Once the Academy finds an affected tree, the 10th Civil Engineer Squadron cut the tree down, chip the branches, strip the bark from the trunk and leave it to dry out, killing the larvae. The 10th CES normally does this within a week of spotting the tree, but spotting the trees is a laborious process, said Steve Wallace, a natural resources planner with the squadron.

“I do a lot of hiking looking for infestations, but I can’t see down into every drainage,” Wallace said. “We’ll never catch all of the trees, because the Academy’s not a closed system … but what we’re doing is trying to catch as many as we can so we don’t lose a whole bunch of trees.”

The sensor that cadets select must be able to spot subtle colour changes, ideally as the pines’ dark green needles fade to light green, before they turn yellow or brown.
“At that point, the beetles are long-gone,” Hasstedt said. “They’ve spread. So the key is trying to catch them when the needles are kind of lime-green, as they’re turning.” At that point, the beetles infesting a branch are still in the larval stage.

In addition, cadets will look for subtle differences in the pine needles’ temperature and moisture content using near-infrared sensors, Hasstedt said. The RPA crew would note affected trees’ coordinates and pass those along to natural resources personnel, who could confirm whether the trees are infested.

“They’ll start seeing what sensors are available and can be used within the unmanned aerial system restrictions to perform that mission,” Hasstedt said. “A multi-spectral sensor is what they’re trying to use.”

Within the next couple of weeks, the cadets will try to mount the sensor they select onto their RPA platform, Hasstedt said.
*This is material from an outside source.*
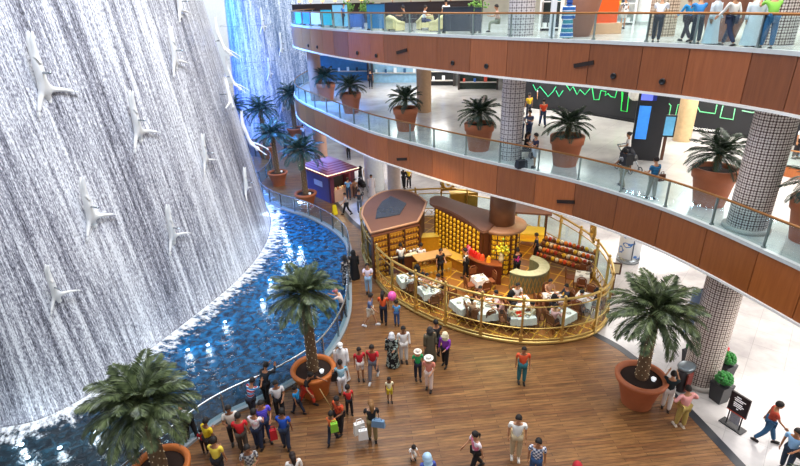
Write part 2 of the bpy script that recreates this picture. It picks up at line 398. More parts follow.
def slab(edge, z, zs, name, mat):
    ins = offset(edge, -.08)
    poly = [(p[0], p[1]) for p in ins] + [(-8, 95), (50, 95), (50, 4)]
    b = MB(); b.prism(poly, zs + .1, z - .02); o = struct(b.build(name + '_ceiling' if 0 else 'ceiling', WHITE))
    b = MB(); b.prism(poly, z - .02, z); struct(b.build(name, mat))
slab(MID_EDGE, MID, MID_SOF, 'floor_middle', MARB2); slab(TOP_EDGE, TOP, TOP_SOF, 'floor_upper', MARB2)
# far walls of the mall
b = MB(); b.box((-10, 100, 14), (120, .5, 29)); struct(b.build('wall_back', pm('#e6ebf0', .7)))
b = MB(); b.box((-38, 50, 14), (.5, 100, 29)); struct(b.build('wall_left', pm('#e9eef2', .7)))
b = MB(); b.box((48, 50, 14), (.5, 100, 29)); struct(b.build('wall_right', pm('#cfc8c0', .7)))

# ------------------------------------------------------------------ waterfalls
def fall(pl, lean, z0, z1, name, mat):
    b = MB(); nz = 14; k = len(pl); uv = []
    nrm = []
    for i, p in enumerate(pl):
        a = pl[max(0, i - 1)]; c = pl[min(k - 1, i + 1)]; t = Vector((c[0] - a[0], c[1] - a[1])).normalized(); nrm.append(Vector((t.y, -t.x)))
    L = [0]
    for i in range(1, k): L.append(L[-1] + math.dist(pl[i], pl[i - 1]))
    vs = []
    for j in range(nz + 1):
        z = z0 + (z1 - z0) * j / nz
        for i, p in enumerate(pl):
            d = -lean * (z - z0); vs.append((p[0] + nrm[i].x * d, p[1] + nrm[i].y * d, z)); uv.append((L[i], z))
    n0 = len(vs)
    for i in list(range(k)): vs.append((pl[i][0] - nrm[i].x * (lean * (z1 - z0) + .8), pl[i][1] - nrm[i].y * (lean * (z1 - z0) + .8), z1)); uv.append((L[i], z1))
    fs = [(j * k + i, j * k + i + 1, (j + 1) * k + i + 1, (j + 1) * k + i) for j in range(nz + 1) for i in range(k - 1)]
    b.add(vs, fs, 0, True); b.uv = uv
    return struct(b.build(name, mat))
fall(WALL, .145, -.3, 26, 'wall_waterfall', FALL)
fall(BACKF, .05, -.3, 26, 'wall_waterfall_back', FALLB)
# thin glass-fibre cables strung across the back fall
for z, wh in ((4.5, 'lowest'), (8.0, 'middle'), (11.5, 'highest')):
    b = MB(); b.tube([(x, y - .5, z) for x, y in BACKF[::3] if x < -12.4], .018, 4)
    tag(b.build('steel_cable', STEEL), wh + ' of the three thin cables strung across the far blue waterfall', 'cable')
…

Sophomores in the Academy’s RPA program are checked out on platform and are almost ready to start flight operations.

“There are a lot of moving pieces from the technical side,” he said. “We’ll see how well that works. Are they getting the appropriate resolution and swath that they need?”
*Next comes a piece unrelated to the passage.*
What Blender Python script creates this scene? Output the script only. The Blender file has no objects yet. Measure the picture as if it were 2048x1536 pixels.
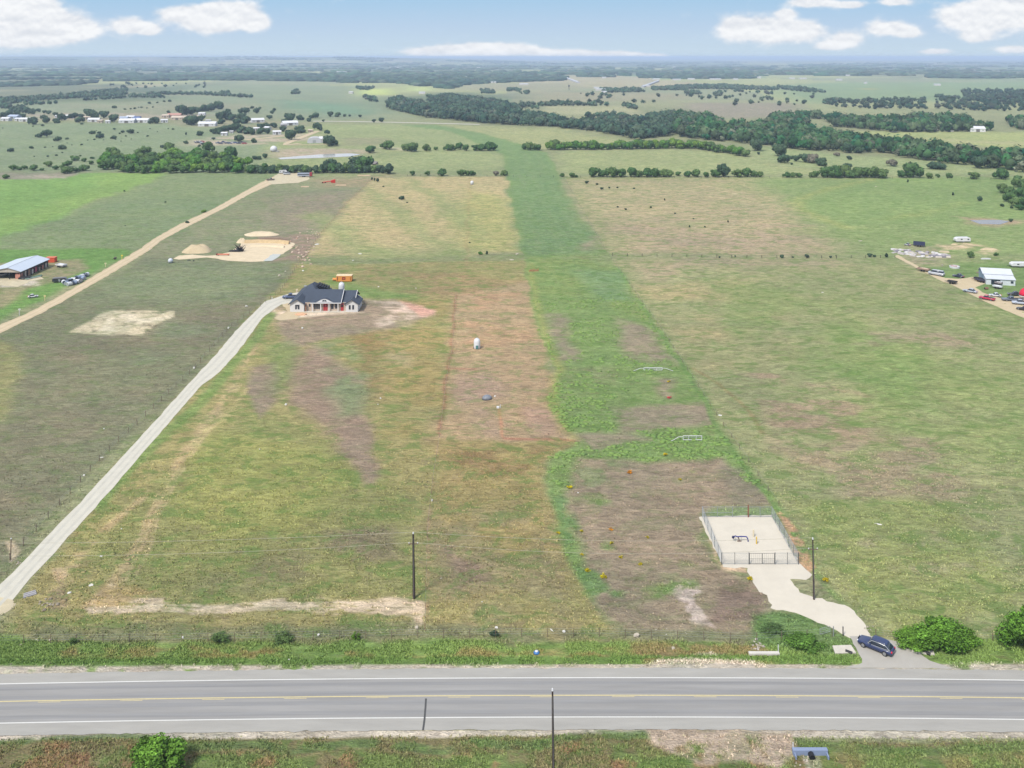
import bpy, bmesh, math, random
import numpy as np
from mathutils import Vector, Matrix
from mathutils.geometry import tessellate_polygon
R = math.radians
C = bpy.context.scene.collection
S = bpy.context.scene
rnd = random.Random(7)
rng = np.random.default_rng(11)

# ---------------------------------------------------------------- camera, world, sun, exposure
H = 82.0          # camera height above the fields
F = 1820.0        # focal length in photo pixels (2048 wide)
YH = 114.0        # photo row of the eye-level line
FH = F * H
cd = bpy.data.cameras.new('camera'); cam = bpy.data.objects.new('camera', cd); C.objects.link(cam)
cam.location = (0, 0, H); cam.rotation_euler = (R(90), 0, 0)
cd.sensor_width = 36; cd.lens = 36 * F / 2048; cd.shift_y = -(768 - YH) / 2048
cd.clip_start = 0.5; cd.clip_end = 120000
S.camera = cam
SUN_EL, SUN_AZ = R(51), R(215)      # azimuth clockwise from +Y (behind the camera, to the left)
sd = bpy.data.lights.new('sun', 'SUN'); sun = bpy.data.objects.new('sun', sd); C.objects.link(sun)
sd.energy = 2.0; sd.angle = R(11); sd.color = (1.0, 0.94, 0.84)
dv = Vector((math.sin(SUN_AZ) * math.cos(SUN_EL), math.cos(SUN_AZ) * math.cos(SUN_EL), math.sin(SUN_EL)))
sun.rotation_euler = dv.to_track_quat('Z', 'Y').to_euler()
S.view_settings.view_transform = 'Standard'; S.view_settings.look = 'None'
S.view_settings.exposure = 1.42; S.view_settings.gamma = 1.0
EXPO = S.view_settings.exposure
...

The timing will roughly correspond with the beginning of beetle season.

“As we’re coming out of winter, everything’s still dormant,” Hasstedt said. “But as it warms up, they’ll start responding.”
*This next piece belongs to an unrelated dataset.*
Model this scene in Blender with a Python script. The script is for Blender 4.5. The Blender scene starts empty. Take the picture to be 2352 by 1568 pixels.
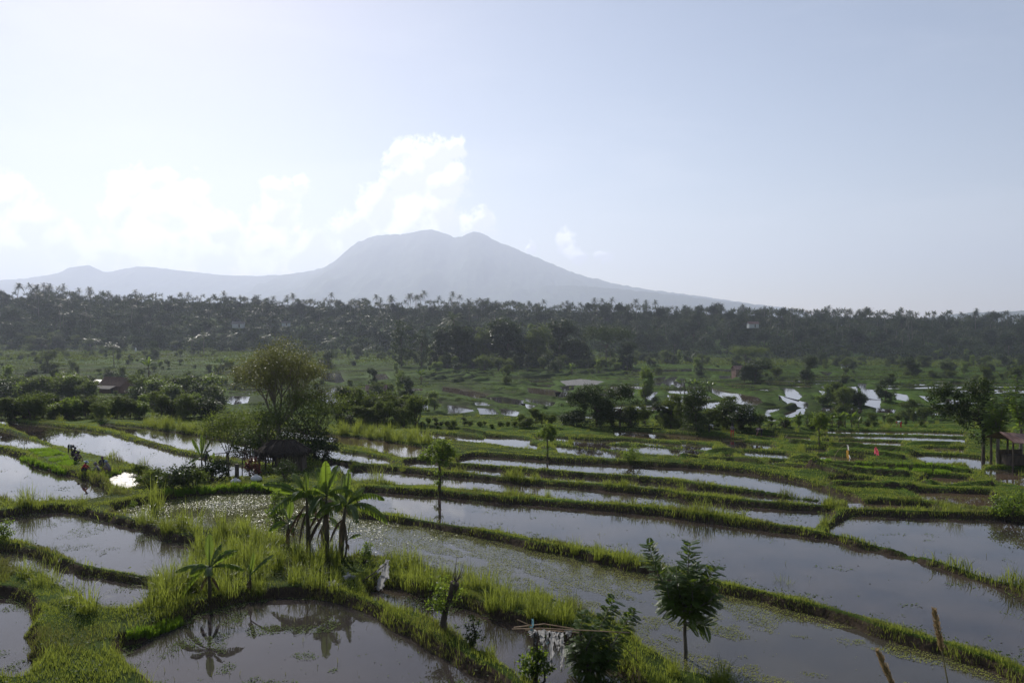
import bpy, math, random, time
import numpy as np
from mathutils import Vector, Matrix

T0 = time.time()
rng = np.random.default_rng(11)
random.seed(5)
D = bpy.data
SC = bpy.context.scene
COL = SC.collection
PI = math.pi

# ------------------------------------------------------------------ camera
F = 1829.0                    # focal length in the measuring unit (2352 units = frame width)
PITCH = math.atan(31 / F)
SUN_AZ, SUN_EL = math.radians(-25), math.radians(34)

cam_d = D.cameras.new('camera')
cam_d.sensor_width = 36
cam_d.lens = 36 * F / 2352
cam_d.clip_start = 0.1
cam_d.clip_end = 30000
cam = D.objects.new('camera', cam_d)
cam.rotation_euler = (PI / 2 - PITCH, 0, 0)
COL.objects.link(cam)
SC.camera = cam

CP, SP = math.cos(PITCH), math.sin(PITCH)


def ray(vx, vy):
    xc = (vx - 1176) / F
    yc = -(vy - 784) / F
    d = np.array([xc, CP + yc * SP, -SP + yc * CP])
    return d


# ------------------------------------------------------------------ noise
def vnoise(x, y, seed=0):
    xi = np.floor(x).astype(np.int64)
    yi = np.floor(y).astype(np.int64)
    fx, fy = x - xi, y - yi
    fx = fx * fx * (3 - 2 * fx)
    fy = fy * fy * (3 - 2 * fy)

    def h(a, b):
        n = (a * 374761393 + b * 668265263 + seed * 982451653) & 0xffffffff
        n = ((n ^ (n >> 13)) * 1274126177) & 0xffffffff
        n = n ^ (n >> 16)
        return (n & 0xffff) / 65535.0
    a, b, c, d = h(xi, yi), h(xi + 1, yi), h(xi, yi + 1), h(xi + 1, yi + 1)
    return (a * (1 - fx) + b * fx) * (1 - fy) + (c * (1 - fx) + d * fx) * fy


def fbm(x, y, oct=4, seed=0):
    s, a, t = 0, .5, 0
    for i in range(oct):
        s = s + a * vnoise(x * 2 ** i, y * 2 ** i, seed + i)
        t += a
        a *= .5
    return s / t


def sstep(a, b, x):
    t = np.clip((x - a) / (b - a), 0, 1)
    return t * t * (3 - 2 * t)


# ------------------------------------------------------------------ large-scale terrain
def S(x, y):
    x = np.asarray(x, float)
    y = np.asarray(y, float)
    s = .45 * x + .89 * y
    near = -10.5 - .04 * np.clip(s - 20, 0, 115)
    side = np.clip(x / 250, -1, 1)
    far = np.clip((y - 330) / 230, 0, 1)
    val = -20.3 + far * (-.6 - 3.2 * side)
    ye = 118 + np.clip(x, -80, 0) * .1
    t = sstep(ye + 2, ye + 42, y)
    z = near * (1 - t) + val * t
    zr = 9 - 11 * np.clip(x / 480, -1.3, 1.2) + 5 * (fbm(x / 130 + 9, y / 130, 3, 4) - .5)
    t2 = sstep(590, 800, y + 60 * (fbm(x / 170, y * 0 + 3, 2, 8) - .5))
    z = z * (1 - t2) + zr * t2
    t3 = sstep(900, 2200, y)
    z = z * (1 - t3) + (-40) * t3
    emb = -1.75 - np.maximum(y - 1.5, 0) * .55
    return np.where(y < 19, np.maximum(emb, z), z)


def hit_S(vx, vy, tmax=2500):
    d = ray(vx, vy)
    t = np.geomspace(14, tmax, 2600)
    z = S(d[0] * t, d[1] * t)
    below = (d[2] * t) < z
    i = int(np.argmax(below)) if below.any() else len(t) - 1
    return d[0] * t[i], d[1] * t[i]


def on_plane(vx, vy, z):
    d = ray(vx, vy)
    t = z / d[2]
    return d[0] * t, d[1] * t


def at_depth(vx, vy, y):
    d = ray(vx, vy)
    t = y / d[1]
    return d[0] * t, d[1] * t, d[2] * t


TILE = {1: (0, 1163.75), 2: (784, 1163.75), 3: (1568, 1163.75), 4: (0, 765.6), 5: (784, 765.6), 6: (1568, 765.6)}


def tv(k, x, y):
    return TILE[k][0] + x / 3, TILE[k][1] + y / 3


def poly(*spec):
    """tile number followed by its points, several runs -> list of picture points"""
    out, k = [], None
    for s in spec:
        if isinstance(s, int):
            k = s
        else:
            out.append(tv(k, *s))
    return out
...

Most of the trees in Jacks Valley, where the cadets will conduct their RPA flights, were identified and cleared last year, the colonel said.

“I just went out with Steve last Thursday and found a couple of trees, but they’ll start spreading, so that’ll be a good test area for them,” Hasstedt said. “The cadets have baselined their sensors to different sample trees all over the base.”

From a program management perspective, the instructors take a mostly hands-off perspective, Hasstedt said.

“We’re really trying to let them plug in with nudges and figure this out on their own — not just letting them flail, but giving them a little course correction every once in a while,” he said. “It’s a learning process for cadets.” That approach also allows cadets to brainstorm in directions their instructors might not have thought of.

The project includes cadets from several majors, including geospatial science, law and management. Faculty involved in the project includes representatives from half of the Academy’s 26 academic departments.

The cadets’ project, when complete, wouldn’t save the Air Force Academy a large amount of money, but the value would scale upward with the acreage of forest an agency manages.

“That’s where the Forest Service interest is,” Hasstedt said.

“It wouldn’t eliminate the need for field surveys on our part, but it would add better perspective,” Wallace said. “This would help us to key in on some of those areas that might not be as apparent to me with a set of binoculars.”